GOAL:
Extract the full listing verbatim and drop any pictures from your copy.

COLLECTED MATERIAL:
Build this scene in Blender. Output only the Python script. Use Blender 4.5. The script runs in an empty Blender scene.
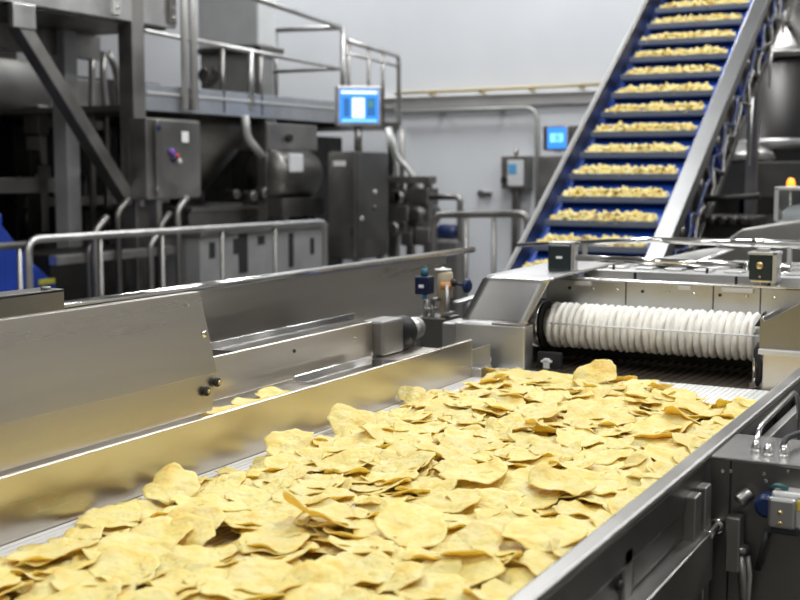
import bpy, bmesh, math, random
import numpy as np
from mathutils import Vector as V, Matrix
random.seed(7); rng = np.random.default_rng(11)
S = bpy.context.scene; COL = S.collection
PI = math.pi

# ------------------------------------------------------------------ camera
F_PX = 1200.0; YAW = math.radians(28.2); PIT = math.radians(6.18); EYE = V((0, 0, 1.45))
cam = bpy.data.cameras.new('camera'); co = bpy.data.objects.new('camera', cam); COL.objects.link(co)
cam.sensor_width = 36; cam.lens = 36*F_PX/800; cam.clip_start = .02; cam.clip_end = 80
co.location = EYE; co.rotation_euler = (PI/2-PIT, 0, YAW)
cam.dof.use_dof = True; cam.dof.focus_distance = 1.95; cam.dof.aperture_fstop = 6.5
S.camera = co
_fh = V((-math.sin(YAW), math.cos(YAW), 0)); _r = V((math.cos(YAW), math.sin(YAW), 0))
_f = _fh*math.cos(PIT)-V((0, 0, 1))*math.sin(PIT); _u = _r.cross(_f)
def at(px, py, ax, val):
    'point of the place seen at a pixel, on the plane x/y/z = val'
    d = _f+_r*(px-400)/F_PX-_u*(py-300)/F_PX
    return EYE+d*((val-EYE[ax])/d[ax])

# ------------------------------------------------------------------ materials
def mat(name, col, rough=.5, metal=0.0, var=.0, scale=6.0, stretch=(1, 1, 1), bump=0.0, bscale=40., rvar=0.0, emit=None, alpha=None, sub=0.0, spec=.5, dark=None, objrand=0.0, aniso=0.0):
    m = bpy.data.materials.new(name); m.use_nodes = True
    nt = m.node_tree; N = nt.nodes; L = nt.links; b = N['Principled BSDF']
    b.inputs['Base Color'].default_value = (*col, 1); b.inputs['Roughness'].default_value = rough
    b.inputs['Metallic'].default_value = metal; b.inputs['Specular IOR Level'].default_value = spec
    if aniso: b.inputs['Anisotropic'].default_value = aniso
    tc = N.new('ShaderNodeTexCoord')
    mp = N.new('ShaderNodeMapping'); mp.inputs['Scale'].default_value = stretch
    L.new(tc.outputs['Object'], mp.inputs['Vector'])
    if var or rvar or dark:
        n = N.new('ShaderNodeTexNoise'); n.inputs['Scale'].default_value = scale; n.inputs['Detail'].default_value = 5
        L.new(mp.outputs[0], n.inputs['Vector'])
        if var or dark:
            r = N.new('ShaderNodeValToRGB')
            lo = dark if dark else tuple(c*(1-var) for c in col)
            hi = tuple(min(1, c*(1+var*.6)) for c in col)
            r.color_ramp.elements[0].position = .32; r.color_ramp.elements[1].position = .68
            r.color_ramp.elements[0].color = (*lo, 1); r.color_ramp.elements[1].color = (*hi, 1)
            L.new(n.outputs['Fac'], r.inputs[0]); out = r.outputs[0]
            if objrand:
                oi = N.new('ShaderNodeObjectInfo'); hs = N.new('ShaderNodeHueSaturation')
                mr = N.new('ShaderNodeMapRange'); mr.inputs['To Min'].default_value = 1-objrand; mr.inputs['To Max'].default_value = 1+objrand
                L.new(oi.outputs['Random'], mr.inputs[0]); L.new(mr.outputs[0], hs.inputs['Value']); L.new(out, hs.inputs['Color']); out = hs.outputs[0]
            L.new(out, b.inputs['Base Color'])
        if rvar:
            mr = N.new('ShaderNodeMapRange'); mr.inputs['To Min'].default_value = max(.02, rough-rvar); mr.inputs['To Max'].default_value = rough+rvar
            mr.inputs['From Min'].default_value = .3; mr.inputs['From Max'].default_value = .7
            L.new(n.outputs['Fac'], mr.inputs[0]); L.new(mr.outputs[0], b.inputs['Roughness'])
    if bump:
        n2 = N.new('ShaderNodeTexNoise'); n2.inputs['Scale'].default_value = bscale; n2.inputs['Detail'].default_value = 3
        L.new(mp.outputs[0], n2.inputs['Vector'])
        bp = N.new('ShaderNodeBump'); bp.inputs['Strength'].default_value = bump; bp.inputs['Distance'].default_value = .004
        L.new(n2.outputs['Fac'], bp.inputs['Height']); L.new(bp.outputs[0], b.inputs['Normal'])
    if emit:
        b.inputs['Emission Color'].default_value = (*col, 1); b.inputs['Emission Strength'].default_value = emit
    if sub:
        b.inputs['Subsurface Weight'].default_value = sub; b.inputs['Subsurface Radius'].default_value = (.012, .008, .003); b.inputs['Subsurface Scale'].default_value = .6
    return m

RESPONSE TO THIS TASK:
Build this scene in Blender. Output only the Python script. Use Blender 4.5. The script runs in an empty Blender scene.
import bpy, bmesh, math, random
import numpy as np
from mathutils import Vector as V, Matrix
random.seed(7); rng = np.random.default_rng(11)
S = bpy.context.scene; COL = S.collection
PI = math.pi

# ------------------------------------------------------------------ camera
F_PX = 1200.0; YAW = math.radians(28.2); PIT = math.radians(6.18); EYE = V((0, 0, 1.45))
cam = bpy.data.cameras.new('camera'); co = bpy.data.objects.new('camera', cam); COL.objects.link(co)
cam.sensor_width = 36; cam.lens = 36*F_PX/800; cam.clip_start = .02; cam.clip_end = 80
co.location = EYE; co.rotation_euler = (PI/2-PIT, 0, YAW)
cam.dof.use_dof = True; cam.dof.focus_distance = 1.95; cam.dof.aperture_fstop = 6.5
S.camera = co
_fh = V((-math.sin(YAW), math.cos(YAW), 0)); _r = V((math.cos(YAW), math.sin(YAW), 0))
_f = _fh*math.cos(PIT)-V((0, 0, 1))*math.sin(PIT); _u = _r.cross(_f)
def at(px, py, ax, val):
    'point of the place seen at a pixel, on the plane x/y/z = val'
    d = _f+_r*(px-400)/F_PX-_u*(py-300)/F_PX
    return EYE+d*((val-EYE[ax])/d[ax])

# ------------------------------------------------------------------ materials
def mat(name, col, rough=.5, metal=0.0, var=.0, scale=6.0, stretch=(1, 1, 1), bump=0.0, bscale=40., rvar=0.0, emit=None, alpha=None, sub=0.0, spec=.5, dark=None, objrand=0.0, aniso=0.0):
    m = bpy.data.materials.new(name); m.use_nodes = True
    nt = m.node_tree; N = nt.nodes; L = nt.links; b = N['Principled BSDF']
    b.inputs['Base Color'].default_value = (*col, 1); b.inputs['Roughness'].default_value = rough
    b.inputs['Metallic'].default_value = metal; b.inputs['Specular IOR Level'].default_value = spec
    if aniso: b.inputs['Anisotropic'].default_value = aniso
    tc = N.new('ShaderNodeTexCoord')
    mp = N.new('ShaderNodeMapping'); mp.inputs['Scale'].default_value = stretch
    L.new(tc.outputs['Object'], mp.inputs['Vector'])
    if var or rvar or dark:
        n = N.new('ShaderNodeTexNoise'); n.inputs['Scale'].default_value = scale; n.inputs['Detail'].default_value = 5
        L.new(mp.outputs[0], n.inputs['Vector'])
        if var or dark:
            r = N.new('ShaderNodeValToRGB')
            lo = dark if dark else tuple(c*(1-var) for c in col)
            hi = tuple(min(1, c*(1+var*.6)) for c in col)
            r.color_ramp.elements[0].position = .32; r.color_ramp.elements[1].position = .68
            r.color_ramp.elements[0].color = (*lo, 1); r.color_ramp.elements[1].color = (*hi, 1)
            L.new(n.outputs['Fac'], r.inputs[0]); out = r.outputs[0]
            if objrand:
                oi = N.new('ShaderNodeObjectInfo'); hs = N.new('ShaderNodeHueSaturation')
                mr = N.new('ShaderNodeMapRange'); mr.inputs['To Min'].default_value = 1-objrand; mr.inputs['To Max'].default_value = 1+objrand
                L.new(oi.outputs['Random'], mr.inputs[0]); L.new(mr.outputs[0], hs.inputs['Value']); L.new(out, hs.inputs['Color']); out = hs.outputs[0]
            L.new(out, b.inputs['Base Color'])
        if rvar:
            mr = N.new('ShaderNodeMapRange'); mr.inputs['To Min'].default_value = max(.02, rough-rvar); mr.inputs['To Max'].default_value = rough+rvar
            mr.inputs['From Min'].default_value = .3; mr.inputs['From Max'].default_value = .7
            L.new(n.outputs['Fac'], mr.inputs[0]); L.new(mr.outputs[0], b.inputs['Roughness'])
    if bump:
        n2 = N.new('ShaderNodeTexNoise'); n2.inputs['Scale'].default_value = bscale; n2.inputs['Detail'].default_value = 3
        L.new(mp.outputs[0], n2.inputs['Vector'])
        bp = N.new('ShaderNodeBump'); bp.inputs['Strength'].default_value = bump; bp.inputs['Distance'].default_value = .004
        L.new(n2.outputs['Fac'], bp.inputs['Height']); L.new(bp.outputs[0], b.inputs['Normal'])
    if emit:
        b.inputs['Emission Color'].default_value = (*col, 1); b.inputs['Emission Strength'].default_value = emit
    if sub:
        b.inputs['Subsurface Weight'].default_value = sub; b.inputs['Subsurface Radius'].default_value = (.012, .008, .003); b.inputs['Subsurface Scale'].default_value = .6
    return m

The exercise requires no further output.